Ce qu'il va faire ? Il va continuer de se fâcher avec l'Arabie saoudite au sujet de l'extrémisme sunnite, il se fera manipuler par quelques factions de la guerre civile, il est probable qu'il ne soutiendra jamais assez les Kurdes pour les beaux yeux de l'hypocrite Erdogan, qui sert la soupe aux djihadistes d'Al-Qaeda et à l'extrémisme sunnite. L'Europe accueillera des réfugiés mais jamais assez pour que les Orientaux lui en soient reconnaissants.
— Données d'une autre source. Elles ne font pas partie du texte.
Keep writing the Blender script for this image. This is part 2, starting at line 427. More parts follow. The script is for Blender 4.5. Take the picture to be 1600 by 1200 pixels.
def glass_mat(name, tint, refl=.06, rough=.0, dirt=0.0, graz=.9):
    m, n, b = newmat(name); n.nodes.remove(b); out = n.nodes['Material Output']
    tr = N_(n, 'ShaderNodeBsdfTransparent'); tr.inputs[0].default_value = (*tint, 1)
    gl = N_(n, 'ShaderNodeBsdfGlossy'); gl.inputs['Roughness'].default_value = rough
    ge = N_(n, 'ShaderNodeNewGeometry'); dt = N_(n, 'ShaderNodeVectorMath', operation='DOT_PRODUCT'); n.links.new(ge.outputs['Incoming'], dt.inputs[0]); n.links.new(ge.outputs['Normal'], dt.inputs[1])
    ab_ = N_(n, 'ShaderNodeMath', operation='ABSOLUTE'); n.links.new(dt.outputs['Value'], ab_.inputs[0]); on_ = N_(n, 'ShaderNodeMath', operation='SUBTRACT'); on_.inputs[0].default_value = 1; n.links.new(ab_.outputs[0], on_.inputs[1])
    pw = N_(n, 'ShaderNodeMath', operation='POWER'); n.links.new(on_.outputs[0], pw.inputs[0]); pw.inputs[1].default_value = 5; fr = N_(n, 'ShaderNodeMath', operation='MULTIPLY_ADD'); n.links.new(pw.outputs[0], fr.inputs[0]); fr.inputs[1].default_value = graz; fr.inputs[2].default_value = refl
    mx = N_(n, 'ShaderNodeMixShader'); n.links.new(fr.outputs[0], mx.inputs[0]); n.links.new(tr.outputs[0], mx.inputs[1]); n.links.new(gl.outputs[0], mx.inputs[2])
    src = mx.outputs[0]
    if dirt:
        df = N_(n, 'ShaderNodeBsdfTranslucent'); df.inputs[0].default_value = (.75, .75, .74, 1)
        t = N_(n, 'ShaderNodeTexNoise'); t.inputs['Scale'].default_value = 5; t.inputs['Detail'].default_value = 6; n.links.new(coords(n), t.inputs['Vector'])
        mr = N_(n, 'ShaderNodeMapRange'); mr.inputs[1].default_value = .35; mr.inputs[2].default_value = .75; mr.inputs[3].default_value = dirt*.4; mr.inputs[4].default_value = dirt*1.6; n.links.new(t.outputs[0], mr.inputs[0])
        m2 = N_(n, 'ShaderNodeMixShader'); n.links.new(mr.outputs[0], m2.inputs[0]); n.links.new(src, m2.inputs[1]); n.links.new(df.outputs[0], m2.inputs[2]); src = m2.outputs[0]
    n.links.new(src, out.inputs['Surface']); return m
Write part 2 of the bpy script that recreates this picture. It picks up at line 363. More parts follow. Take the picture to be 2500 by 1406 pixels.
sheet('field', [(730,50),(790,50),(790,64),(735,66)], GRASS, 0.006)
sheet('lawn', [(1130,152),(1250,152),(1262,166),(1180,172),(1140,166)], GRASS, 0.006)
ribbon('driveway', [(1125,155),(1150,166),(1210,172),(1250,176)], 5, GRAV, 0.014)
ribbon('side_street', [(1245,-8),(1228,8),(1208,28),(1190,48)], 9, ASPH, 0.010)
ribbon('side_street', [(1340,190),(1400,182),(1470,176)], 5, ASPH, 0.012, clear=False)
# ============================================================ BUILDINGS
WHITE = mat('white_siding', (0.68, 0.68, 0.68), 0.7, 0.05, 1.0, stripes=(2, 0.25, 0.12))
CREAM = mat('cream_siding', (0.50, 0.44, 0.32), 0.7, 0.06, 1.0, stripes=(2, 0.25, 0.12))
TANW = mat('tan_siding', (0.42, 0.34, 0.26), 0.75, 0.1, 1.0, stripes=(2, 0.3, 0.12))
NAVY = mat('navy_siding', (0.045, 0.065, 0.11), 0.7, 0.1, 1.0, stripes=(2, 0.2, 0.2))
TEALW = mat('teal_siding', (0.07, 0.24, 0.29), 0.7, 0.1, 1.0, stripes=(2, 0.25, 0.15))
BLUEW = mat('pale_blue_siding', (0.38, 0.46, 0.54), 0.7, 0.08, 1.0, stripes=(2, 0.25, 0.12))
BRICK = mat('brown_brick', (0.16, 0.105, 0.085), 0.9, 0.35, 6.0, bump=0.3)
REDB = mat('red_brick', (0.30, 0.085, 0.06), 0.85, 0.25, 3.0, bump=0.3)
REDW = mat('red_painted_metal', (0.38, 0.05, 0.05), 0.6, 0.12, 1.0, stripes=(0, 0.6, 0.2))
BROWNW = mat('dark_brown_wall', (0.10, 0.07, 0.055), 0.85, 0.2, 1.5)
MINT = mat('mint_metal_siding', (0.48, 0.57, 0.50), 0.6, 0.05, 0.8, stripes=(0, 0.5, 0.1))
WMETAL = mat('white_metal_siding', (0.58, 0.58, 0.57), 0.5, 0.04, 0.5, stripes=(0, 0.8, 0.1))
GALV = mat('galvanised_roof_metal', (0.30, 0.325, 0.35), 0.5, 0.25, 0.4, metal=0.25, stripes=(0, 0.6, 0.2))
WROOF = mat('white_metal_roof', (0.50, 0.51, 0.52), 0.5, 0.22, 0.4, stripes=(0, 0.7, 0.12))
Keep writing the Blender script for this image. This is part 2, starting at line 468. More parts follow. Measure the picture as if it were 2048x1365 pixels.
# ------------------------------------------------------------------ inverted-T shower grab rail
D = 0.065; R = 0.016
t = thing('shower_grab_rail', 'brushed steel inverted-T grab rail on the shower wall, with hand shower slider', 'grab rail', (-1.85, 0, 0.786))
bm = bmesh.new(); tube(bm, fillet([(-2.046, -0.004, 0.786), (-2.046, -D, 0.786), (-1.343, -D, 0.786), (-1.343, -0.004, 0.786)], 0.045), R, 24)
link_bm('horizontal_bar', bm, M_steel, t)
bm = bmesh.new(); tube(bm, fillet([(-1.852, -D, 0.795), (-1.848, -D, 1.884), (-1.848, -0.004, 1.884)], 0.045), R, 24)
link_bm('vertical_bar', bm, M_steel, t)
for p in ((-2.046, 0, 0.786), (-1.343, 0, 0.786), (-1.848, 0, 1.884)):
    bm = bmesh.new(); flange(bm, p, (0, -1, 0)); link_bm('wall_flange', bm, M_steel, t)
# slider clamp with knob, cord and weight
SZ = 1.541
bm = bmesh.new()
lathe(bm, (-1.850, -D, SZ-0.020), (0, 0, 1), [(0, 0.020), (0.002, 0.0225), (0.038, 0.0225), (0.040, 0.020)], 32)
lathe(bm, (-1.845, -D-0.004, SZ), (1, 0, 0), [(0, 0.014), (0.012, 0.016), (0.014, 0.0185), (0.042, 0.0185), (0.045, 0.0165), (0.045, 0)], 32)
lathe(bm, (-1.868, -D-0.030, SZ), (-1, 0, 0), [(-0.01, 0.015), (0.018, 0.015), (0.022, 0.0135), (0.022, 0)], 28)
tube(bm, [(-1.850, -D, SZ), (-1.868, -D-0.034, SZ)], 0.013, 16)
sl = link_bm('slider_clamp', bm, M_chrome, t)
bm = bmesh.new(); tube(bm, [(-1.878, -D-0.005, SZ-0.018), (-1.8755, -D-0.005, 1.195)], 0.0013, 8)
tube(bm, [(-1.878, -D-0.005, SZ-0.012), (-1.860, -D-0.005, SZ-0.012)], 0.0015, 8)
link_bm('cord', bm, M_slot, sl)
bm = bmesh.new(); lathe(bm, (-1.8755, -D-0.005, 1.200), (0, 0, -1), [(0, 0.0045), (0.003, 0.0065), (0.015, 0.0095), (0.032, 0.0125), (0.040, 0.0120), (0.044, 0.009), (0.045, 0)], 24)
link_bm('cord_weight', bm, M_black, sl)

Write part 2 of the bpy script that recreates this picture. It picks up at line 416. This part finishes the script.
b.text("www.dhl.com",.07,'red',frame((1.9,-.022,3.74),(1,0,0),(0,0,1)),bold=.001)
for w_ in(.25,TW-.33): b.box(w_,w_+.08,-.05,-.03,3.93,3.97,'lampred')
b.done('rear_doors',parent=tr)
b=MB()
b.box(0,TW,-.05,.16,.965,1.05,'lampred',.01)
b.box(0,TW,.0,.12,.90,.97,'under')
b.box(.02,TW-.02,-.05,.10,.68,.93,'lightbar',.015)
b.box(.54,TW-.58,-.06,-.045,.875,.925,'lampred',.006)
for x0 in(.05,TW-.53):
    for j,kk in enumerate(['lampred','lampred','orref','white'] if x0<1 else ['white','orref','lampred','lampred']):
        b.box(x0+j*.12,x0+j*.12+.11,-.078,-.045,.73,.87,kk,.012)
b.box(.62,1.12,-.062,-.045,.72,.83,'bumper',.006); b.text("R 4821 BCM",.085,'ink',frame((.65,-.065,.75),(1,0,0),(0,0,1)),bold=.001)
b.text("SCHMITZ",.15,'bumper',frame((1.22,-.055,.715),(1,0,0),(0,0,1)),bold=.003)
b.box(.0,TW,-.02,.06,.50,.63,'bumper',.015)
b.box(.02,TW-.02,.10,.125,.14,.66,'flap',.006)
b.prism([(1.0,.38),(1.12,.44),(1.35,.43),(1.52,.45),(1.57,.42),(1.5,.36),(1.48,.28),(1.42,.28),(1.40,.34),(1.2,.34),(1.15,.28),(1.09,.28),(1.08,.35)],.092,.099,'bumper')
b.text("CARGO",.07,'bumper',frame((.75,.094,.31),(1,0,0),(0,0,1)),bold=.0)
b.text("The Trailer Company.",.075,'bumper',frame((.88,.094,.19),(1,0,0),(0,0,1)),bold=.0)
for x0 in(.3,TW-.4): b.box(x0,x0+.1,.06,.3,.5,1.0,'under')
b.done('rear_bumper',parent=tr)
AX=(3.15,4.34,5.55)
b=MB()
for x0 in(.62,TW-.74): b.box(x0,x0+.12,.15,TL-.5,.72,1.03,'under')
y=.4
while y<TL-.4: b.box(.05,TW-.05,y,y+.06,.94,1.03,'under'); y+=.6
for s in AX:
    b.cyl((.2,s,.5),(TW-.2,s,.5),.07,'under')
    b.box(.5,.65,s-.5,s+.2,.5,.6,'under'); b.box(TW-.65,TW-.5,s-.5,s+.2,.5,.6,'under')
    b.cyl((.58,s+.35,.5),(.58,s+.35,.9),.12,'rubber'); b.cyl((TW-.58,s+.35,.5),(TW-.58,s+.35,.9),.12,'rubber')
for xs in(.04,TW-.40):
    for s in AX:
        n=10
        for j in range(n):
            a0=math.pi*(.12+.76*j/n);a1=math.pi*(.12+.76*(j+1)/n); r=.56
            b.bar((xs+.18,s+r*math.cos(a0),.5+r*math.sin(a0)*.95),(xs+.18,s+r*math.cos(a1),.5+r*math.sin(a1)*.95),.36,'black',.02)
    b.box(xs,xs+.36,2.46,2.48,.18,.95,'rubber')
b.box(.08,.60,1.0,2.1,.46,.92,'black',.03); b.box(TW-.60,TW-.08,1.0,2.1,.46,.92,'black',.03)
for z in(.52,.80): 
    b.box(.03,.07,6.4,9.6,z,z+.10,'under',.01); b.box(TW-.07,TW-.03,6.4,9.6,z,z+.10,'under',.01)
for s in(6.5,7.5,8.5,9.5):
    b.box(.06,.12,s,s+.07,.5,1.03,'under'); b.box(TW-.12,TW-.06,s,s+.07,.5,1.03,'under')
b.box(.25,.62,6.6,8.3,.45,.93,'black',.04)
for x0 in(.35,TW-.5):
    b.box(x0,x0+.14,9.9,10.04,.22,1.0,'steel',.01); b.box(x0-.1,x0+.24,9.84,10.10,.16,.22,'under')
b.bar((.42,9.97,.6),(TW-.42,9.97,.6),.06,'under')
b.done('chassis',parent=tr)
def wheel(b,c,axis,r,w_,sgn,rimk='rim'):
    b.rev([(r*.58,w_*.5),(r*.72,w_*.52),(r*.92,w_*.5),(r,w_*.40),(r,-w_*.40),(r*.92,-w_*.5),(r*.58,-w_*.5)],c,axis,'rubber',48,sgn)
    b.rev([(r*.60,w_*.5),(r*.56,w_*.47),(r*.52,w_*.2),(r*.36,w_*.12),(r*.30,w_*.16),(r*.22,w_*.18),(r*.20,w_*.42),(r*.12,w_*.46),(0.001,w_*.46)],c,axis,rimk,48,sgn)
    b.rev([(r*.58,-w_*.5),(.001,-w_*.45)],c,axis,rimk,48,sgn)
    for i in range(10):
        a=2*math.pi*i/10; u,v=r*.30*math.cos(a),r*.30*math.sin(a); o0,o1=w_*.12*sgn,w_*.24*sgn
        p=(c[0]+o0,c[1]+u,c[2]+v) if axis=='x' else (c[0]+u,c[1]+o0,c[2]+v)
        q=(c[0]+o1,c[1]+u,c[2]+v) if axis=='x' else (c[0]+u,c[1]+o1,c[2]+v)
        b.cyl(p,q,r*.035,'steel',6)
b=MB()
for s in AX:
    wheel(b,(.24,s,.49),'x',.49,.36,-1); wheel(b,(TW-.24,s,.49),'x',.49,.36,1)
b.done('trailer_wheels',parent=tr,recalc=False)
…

Orientaux et Occidentaux continueront de s'accorder sur son unique culpabilité dans la guerre civile syrienne, ce qui dédouanera les Syriens de considérer leur seules, principales et essentielles responsabilités.
Artigas a écrit:
Car apaisé la Syrien c'est réglé une partie des graves problèmes qui touchent aujourd'hui le Moyen-Orient.
L'Orient n'a qu'un seul problème, c'est la lutte du conservatisme musulman et des valeurs tribales bédouines qu'il entretient contre la révolution libérale, qui a maté bien d'autres réactions autrement plus puissantes.
Artigas a écrit:
Et l'Occident a un rôle positif a joué plus que jamais sans tomber dans la complaisance envers certains régimes.
L'Occident ne voit pas plus loin que l'Arabie saoudite, et même s'il le tente, Erdogan bouche le dernier angle libre.